The improbable shot propelled Hancock to win No. 10 on the heels of their huge upset over Southern Fulton last Friday.

Oh yeah, and Fling got his 1,000th point.

"I am so glad for Chris," Fling said in the happy Hancock lockerroom.

"Today grinded at my nerves. Everyone told me they were coming to the game tonight and I was so nervous. I'm glad the attention is on someone else."

There was plenty of attention to go around as the Panthers, who seemingly improve game by game, beat yet another opponent that appeared more athletic. Robair, a slightly built 5-9 guard, rushed the basket, out leaping four other players that dwarfed him by several inches.

"The ball actually went through Brandon's hands and tipped off of a Berkeley player," Robair said. "I couldn't see the time, but I just hoped I wouldn't hear the buzzer until that ball left my hands."

"That was a clutch shot by Chris Robair, but that play started with Chris Wills who was able to push the ball down the floor with only six seconds left," Hancock coach Jeff Spielman said. "These kids are winning and their fundamentals are carrying them."

In fact, Hancock is winning without gimmicks.

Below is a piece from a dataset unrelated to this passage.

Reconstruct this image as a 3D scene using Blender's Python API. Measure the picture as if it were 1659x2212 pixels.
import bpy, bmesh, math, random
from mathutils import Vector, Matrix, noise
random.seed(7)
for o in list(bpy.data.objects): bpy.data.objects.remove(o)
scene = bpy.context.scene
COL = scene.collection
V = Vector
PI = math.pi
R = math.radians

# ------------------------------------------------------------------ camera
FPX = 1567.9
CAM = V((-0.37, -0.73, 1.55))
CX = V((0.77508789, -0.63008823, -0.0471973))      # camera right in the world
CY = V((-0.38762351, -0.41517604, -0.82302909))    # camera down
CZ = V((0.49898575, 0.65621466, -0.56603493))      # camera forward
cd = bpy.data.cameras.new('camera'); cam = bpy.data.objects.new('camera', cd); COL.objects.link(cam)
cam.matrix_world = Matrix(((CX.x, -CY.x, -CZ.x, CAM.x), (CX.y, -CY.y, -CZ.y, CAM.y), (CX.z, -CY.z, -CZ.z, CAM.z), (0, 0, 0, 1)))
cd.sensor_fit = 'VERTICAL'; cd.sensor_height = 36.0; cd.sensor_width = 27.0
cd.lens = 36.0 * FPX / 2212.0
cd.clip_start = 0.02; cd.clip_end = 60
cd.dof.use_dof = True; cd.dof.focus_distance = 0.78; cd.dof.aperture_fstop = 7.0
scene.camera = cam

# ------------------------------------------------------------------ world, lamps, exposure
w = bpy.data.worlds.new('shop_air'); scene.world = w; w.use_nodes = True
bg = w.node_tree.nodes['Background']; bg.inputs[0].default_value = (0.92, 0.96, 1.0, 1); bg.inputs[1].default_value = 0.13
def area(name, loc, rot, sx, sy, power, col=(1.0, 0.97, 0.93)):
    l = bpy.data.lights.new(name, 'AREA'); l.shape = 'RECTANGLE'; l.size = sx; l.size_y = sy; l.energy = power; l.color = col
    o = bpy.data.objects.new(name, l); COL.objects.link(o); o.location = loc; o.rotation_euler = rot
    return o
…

There were no highlight reel performances. The Panthers stuck to the basics throughout the game: rebounding, sticky defense, timely shooting and contributions from every position and every player who logged any significant minutes.

"Hancock is a good, solid ballclub," Berkeley Springs coach Kent Shock said. "Of course we are disappointed - we are making a habit of losing these close games, but I thought both teams played their hearts out."

And how.

The Indians left it all on the floor, actually overcoming a nine point Panther lead with just under four minutes to go to teeter on the verge of winning. Overshadowed by the hoopla of Fling's achievement and Robair's last-second heroics was the fact that the Indians hit 10 three pointers in the game, seven by guard Andy Omps. Omps, who led all scorers with 27 points and had the uncanny knack of keeping the Indians close all night.

But the Panthers stayed close, even when the Indians got two chances to put the game away at the foul line in the last 15 seconds of the game.

"We maintained our composure," Spielman said. "These guys believe they can win no matter how hopeless it appears."